▸ AIM
Without the pictures, print the lines running from the beginning of the material to the line containing "-0.05, -0.002), M['grey_carpet'])", both ends included.

▸ DATA SEGMENT

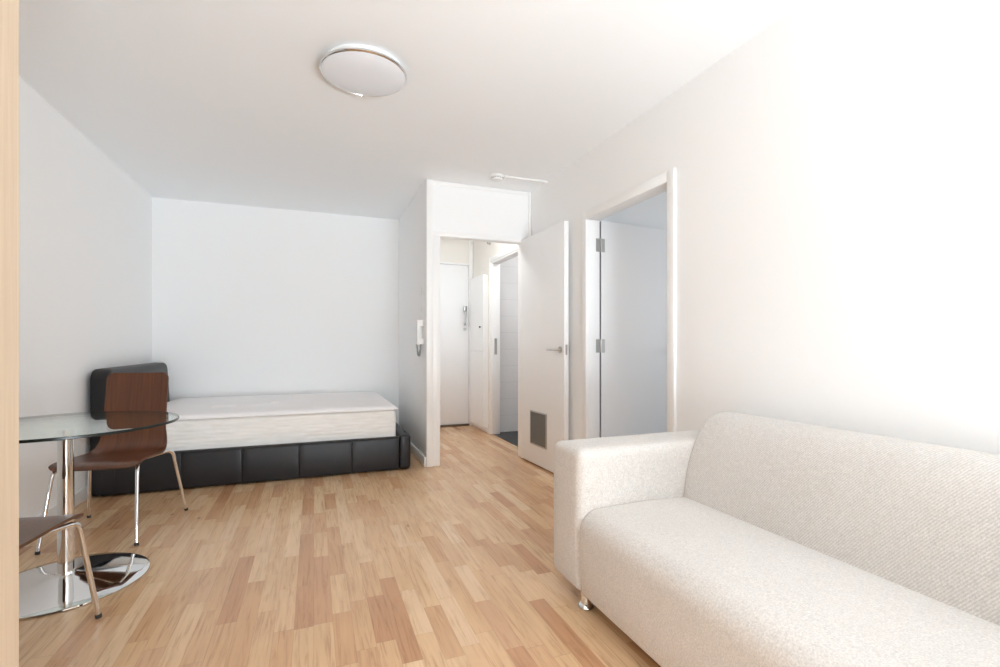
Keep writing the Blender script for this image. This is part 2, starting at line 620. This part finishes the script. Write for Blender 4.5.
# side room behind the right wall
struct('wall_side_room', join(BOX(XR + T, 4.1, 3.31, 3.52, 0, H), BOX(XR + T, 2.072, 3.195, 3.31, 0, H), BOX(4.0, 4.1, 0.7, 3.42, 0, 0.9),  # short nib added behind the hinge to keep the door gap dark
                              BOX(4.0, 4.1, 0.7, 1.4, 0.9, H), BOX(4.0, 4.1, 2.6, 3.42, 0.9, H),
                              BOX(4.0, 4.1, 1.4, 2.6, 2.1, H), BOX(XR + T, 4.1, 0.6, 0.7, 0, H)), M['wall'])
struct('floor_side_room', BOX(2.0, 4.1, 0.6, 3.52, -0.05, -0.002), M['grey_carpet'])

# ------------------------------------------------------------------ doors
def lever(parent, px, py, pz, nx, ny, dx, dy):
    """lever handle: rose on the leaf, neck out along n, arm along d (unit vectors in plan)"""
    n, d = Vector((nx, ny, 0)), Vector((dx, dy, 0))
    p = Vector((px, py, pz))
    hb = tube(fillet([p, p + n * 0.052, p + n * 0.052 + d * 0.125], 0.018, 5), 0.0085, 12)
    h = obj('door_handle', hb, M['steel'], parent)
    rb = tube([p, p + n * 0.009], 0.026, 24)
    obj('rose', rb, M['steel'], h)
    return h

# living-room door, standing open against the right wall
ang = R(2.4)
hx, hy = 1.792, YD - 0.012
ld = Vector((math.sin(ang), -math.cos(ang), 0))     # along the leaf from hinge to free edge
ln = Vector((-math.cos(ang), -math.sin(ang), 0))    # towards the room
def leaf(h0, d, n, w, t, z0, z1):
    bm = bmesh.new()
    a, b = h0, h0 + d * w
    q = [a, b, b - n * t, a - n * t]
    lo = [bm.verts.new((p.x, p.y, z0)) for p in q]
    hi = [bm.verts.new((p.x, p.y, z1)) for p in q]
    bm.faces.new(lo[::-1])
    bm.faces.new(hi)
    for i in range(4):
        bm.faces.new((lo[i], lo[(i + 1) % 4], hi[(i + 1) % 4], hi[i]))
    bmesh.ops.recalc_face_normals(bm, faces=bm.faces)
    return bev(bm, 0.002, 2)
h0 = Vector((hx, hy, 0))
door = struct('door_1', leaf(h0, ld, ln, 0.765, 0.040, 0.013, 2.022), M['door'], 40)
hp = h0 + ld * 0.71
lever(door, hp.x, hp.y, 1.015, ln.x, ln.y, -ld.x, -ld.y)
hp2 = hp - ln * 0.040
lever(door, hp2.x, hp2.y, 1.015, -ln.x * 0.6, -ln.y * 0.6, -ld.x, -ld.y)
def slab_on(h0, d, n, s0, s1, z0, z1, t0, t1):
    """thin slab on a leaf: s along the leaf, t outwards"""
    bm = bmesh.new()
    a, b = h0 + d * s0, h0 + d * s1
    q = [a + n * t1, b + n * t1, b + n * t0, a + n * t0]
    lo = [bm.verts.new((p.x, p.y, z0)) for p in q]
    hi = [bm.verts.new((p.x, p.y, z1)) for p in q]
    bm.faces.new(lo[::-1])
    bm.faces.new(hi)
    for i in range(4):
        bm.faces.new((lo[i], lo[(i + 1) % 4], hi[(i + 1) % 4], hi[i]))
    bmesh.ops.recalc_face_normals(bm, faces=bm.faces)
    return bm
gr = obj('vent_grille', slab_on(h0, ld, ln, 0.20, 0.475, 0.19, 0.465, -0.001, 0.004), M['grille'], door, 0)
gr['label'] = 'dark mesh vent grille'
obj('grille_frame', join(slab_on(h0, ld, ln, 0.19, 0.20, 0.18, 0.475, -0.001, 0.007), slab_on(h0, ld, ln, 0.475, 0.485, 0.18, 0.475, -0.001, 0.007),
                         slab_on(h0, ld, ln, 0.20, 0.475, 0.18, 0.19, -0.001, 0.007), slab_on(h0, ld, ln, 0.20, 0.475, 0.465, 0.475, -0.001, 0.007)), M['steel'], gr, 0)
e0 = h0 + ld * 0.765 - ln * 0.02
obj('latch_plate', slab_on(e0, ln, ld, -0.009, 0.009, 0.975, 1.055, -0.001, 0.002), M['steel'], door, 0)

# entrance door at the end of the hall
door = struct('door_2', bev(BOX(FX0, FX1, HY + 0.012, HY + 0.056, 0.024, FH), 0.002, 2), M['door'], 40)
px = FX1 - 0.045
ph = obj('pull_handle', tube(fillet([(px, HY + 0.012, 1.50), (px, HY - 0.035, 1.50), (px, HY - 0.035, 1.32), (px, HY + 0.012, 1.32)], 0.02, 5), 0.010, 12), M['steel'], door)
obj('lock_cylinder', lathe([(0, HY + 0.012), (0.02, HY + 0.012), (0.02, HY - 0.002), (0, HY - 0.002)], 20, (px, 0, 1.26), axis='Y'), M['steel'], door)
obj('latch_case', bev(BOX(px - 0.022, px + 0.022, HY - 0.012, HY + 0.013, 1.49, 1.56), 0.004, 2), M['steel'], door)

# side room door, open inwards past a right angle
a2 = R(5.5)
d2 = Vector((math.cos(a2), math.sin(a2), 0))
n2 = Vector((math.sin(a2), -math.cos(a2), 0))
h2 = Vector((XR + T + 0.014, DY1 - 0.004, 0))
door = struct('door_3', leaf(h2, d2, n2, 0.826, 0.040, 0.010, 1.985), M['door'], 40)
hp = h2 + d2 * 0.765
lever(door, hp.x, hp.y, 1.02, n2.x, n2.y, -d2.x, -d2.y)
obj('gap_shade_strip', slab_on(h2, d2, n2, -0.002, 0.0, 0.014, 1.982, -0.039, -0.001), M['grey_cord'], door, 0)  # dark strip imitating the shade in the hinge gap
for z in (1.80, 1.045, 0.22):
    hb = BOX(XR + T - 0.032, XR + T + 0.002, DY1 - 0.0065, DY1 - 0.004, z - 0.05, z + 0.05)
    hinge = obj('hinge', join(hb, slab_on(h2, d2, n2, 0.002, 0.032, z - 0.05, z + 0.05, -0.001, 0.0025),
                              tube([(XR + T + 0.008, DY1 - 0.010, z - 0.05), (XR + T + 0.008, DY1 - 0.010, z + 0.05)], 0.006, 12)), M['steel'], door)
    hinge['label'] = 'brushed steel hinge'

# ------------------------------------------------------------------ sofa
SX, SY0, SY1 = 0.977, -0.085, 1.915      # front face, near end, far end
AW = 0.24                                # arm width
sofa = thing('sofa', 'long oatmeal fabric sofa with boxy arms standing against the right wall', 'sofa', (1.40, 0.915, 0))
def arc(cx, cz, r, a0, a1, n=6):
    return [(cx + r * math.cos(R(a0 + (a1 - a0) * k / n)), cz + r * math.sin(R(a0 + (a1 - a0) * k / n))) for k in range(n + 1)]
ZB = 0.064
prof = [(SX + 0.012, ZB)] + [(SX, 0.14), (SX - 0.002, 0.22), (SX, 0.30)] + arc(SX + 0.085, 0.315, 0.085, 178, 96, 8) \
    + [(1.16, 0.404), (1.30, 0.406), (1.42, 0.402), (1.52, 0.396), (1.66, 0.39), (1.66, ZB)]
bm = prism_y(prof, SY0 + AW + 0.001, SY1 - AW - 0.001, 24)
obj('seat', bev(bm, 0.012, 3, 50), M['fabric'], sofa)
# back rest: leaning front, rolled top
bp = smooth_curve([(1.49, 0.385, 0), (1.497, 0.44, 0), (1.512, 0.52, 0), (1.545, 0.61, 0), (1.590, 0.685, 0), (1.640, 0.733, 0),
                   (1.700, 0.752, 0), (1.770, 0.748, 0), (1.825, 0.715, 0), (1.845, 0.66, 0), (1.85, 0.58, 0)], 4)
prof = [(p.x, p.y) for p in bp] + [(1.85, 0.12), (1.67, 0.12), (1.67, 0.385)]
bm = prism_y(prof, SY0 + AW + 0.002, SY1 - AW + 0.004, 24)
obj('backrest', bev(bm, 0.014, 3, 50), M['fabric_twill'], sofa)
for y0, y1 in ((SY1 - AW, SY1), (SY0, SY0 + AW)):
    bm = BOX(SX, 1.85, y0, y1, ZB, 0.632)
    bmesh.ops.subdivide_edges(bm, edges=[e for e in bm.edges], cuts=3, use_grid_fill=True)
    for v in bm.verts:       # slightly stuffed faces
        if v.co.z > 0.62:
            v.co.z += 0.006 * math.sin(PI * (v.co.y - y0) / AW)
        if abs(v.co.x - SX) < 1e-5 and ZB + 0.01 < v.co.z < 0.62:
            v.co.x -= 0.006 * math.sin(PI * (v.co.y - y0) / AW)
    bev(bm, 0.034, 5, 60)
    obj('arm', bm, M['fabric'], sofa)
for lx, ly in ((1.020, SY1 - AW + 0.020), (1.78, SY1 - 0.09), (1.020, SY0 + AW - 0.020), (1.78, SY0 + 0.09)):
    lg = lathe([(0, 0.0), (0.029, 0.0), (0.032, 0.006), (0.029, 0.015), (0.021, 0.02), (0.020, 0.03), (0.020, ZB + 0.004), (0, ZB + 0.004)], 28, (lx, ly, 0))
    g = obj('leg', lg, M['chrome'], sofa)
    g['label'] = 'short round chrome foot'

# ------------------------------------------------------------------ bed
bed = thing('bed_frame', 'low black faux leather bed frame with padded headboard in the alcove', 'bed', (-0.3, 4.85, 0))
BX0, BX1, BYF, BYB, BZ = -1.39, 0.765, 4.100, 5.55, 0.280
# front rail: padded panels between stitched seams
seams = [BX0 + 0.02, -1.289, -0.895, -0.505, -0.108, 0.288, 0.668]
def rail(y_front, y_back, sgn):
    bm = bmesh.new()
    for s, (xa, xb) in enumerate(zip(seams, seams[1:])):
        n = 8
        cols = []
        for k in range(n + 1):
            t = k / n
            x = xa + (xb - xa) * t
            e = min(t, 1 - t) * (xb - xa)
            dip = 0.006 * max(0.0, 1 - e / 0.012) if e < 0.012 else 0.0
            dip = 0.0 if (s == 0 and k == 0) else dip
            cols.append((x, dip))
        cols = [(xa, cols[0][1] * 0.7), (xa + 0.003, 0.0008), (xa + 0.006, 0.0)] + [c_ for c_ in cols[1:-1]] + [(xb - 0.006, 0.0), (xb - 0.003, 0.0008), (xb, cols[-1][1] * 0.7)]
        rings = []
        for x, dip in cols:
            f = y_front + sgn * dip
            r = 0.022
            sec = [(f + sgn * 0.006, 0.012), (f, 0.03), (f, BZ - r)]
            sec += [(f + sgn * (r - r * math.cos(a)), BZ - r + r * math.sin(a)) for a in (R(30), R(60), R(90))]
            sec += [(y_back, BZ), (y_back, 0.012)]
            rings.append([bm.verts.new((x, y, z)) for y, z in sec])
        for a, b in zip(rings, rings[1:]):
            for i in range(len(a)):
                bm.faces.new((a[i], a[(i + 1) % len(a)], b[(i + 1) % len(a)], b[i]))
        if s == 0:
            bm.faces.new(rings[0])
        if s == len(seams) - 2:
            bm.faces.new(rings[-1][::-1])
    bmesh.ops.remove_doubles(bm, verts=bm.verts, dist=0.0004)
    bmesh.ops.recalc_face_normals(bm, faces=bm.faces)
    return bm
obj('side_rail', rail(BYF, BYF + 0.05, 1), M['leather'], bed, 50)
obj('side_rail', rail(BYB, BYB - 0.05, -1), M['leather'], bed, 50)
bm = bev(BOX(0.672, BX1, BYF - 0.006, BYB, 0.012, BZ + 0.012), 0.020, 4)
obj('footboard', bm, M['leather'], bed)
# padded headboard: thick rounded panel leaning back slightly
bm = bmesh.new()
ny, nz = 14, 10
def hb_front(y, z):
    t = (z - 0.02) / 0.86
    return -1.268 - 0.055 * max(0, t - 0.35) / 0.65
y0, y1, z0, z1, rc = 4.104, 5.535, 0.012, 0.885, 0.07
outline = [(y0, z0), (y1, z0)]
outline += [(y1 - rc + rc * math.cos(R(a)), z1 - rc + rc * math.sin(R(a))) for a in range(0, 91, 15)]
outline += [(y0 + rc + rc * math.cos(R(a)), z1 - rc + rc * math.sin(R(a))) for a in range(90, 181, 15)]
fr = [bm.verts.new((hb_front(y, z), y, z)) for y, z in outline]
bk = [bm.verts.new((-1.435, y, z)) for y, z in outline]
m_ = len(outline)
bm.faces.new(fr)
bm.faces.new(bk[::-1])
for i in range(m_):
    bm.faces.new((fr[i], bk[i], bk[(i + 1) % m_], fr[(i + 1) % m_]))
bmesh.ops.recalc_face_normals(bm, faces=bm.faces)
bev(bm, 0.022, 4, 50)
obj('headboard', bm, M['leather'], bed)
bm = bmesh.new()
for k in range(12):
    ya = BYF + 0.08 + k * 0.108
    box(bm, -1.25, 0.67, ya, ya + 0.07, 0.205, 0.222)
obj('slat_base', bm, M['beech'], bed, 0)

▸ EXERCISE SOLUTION
Keep writing the Blender script for this image. This is part 2, starting at line 620. This part finishes the script. Write for Blender 4.5.
# side room behind the right wall
struct('wall_side_room', join(BOX(XR + T, 4.1, 3.31, 3.52, 0, H), BOX(XR + T, 2.072, 3.195, 3.31, 0, H), BOX(4.0, 4.1, 0.7, 3.42, 0, 0.9),  # short nib added behind the hinge to keep the door gap dark
                              BOX(4.0, 4.1, 0.7, 1.4, 0.9, H), BOX(4.0, 4.1, 2.6, 3.42, 0.9, H),
                              BOX(4.0, 4.1, 1.4, 2.6, 2.1, H), BOX(XR + T, 4.1, 0.6, 0.7, 0, H)), M['wall'])
struct('floor_side_room', BOX(2.0, 4.1, 0.6, 3.52, -0.05, -0.002), M['grey_carpet'])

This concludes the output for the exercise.